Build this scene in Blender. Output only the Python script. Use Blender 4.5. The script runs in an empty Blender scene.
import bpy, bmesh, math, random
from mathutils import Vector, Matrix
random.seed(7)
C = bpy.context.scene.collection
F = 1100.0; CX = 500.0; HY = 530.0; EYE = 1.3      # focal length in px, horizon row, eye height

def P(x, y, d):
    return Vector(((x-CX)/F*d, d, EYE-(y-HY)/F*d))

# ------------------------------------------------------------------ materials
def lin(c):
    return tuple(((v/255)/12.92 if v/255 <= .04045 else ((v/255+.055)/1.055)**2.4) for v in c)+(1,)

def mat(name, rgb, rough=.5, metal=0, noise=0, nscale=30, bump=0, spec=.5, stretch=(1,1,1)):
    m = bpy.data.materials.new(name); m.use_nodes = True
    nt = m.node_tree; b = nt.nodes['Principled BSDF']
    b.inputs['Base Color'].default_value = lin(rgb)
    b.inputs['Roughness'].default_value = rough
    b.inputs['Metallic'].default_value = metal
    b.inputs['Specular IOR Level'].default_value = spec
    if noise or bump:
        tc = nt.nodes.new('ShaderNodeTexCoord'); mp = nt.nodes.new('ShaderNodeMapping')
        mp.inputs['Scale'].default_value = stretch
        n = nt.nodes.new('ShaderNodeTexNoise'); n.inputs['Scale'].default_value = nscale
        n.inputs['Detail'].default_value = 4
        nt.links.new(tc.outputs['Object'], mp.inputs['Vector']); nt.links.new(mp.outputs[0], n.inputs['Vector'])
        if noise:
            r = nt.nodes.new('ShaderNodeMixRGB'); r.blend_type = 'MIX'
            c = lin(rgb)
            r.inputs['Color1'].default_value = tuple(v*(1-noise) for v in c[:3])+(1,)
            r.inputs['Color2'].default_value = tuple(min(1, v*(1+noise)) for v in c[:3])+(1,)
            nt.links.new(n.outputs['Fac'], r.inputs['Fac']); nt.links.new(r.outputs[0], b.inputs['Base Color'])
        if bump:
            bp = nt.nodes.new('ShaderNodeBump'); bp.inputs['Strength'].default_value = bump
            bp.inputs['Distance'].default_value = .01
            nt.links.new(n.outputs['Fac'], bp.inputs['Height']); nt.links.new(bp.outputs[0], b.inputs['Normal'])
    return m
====
• _YOUR INSTRUCTIONS_
Print, unaltered, every line from the beginning of the material down to the line with "return tuple(((v/255)/12.92 if".

• _EXERCISE ANSWER_
Build this scene in Blender. Output only the Python script. Use Blender 4.5. The script runs in an empty Blender scene.
import bpy, bmesh, math, random
from mathutils import Vector, Matrix
random.seed(7)
C = bpy.context.scene.collection
F = 1100.0; CX = 500.0; HY = 530.0; EYE = 1.3      # focal length in px, horizon row, eye height

def P(x, y, d):
    return Vector(((x-CX)/F*d, d, EYE-(y-HY)/F*d))

# ------------------------------------------------------------------ materials
def lin(c):
    return tuple(((v/255)/12.92 if v/255 <= .04045 else ((v/255+.055)/1.055)**2.4) for v in c)+(1,)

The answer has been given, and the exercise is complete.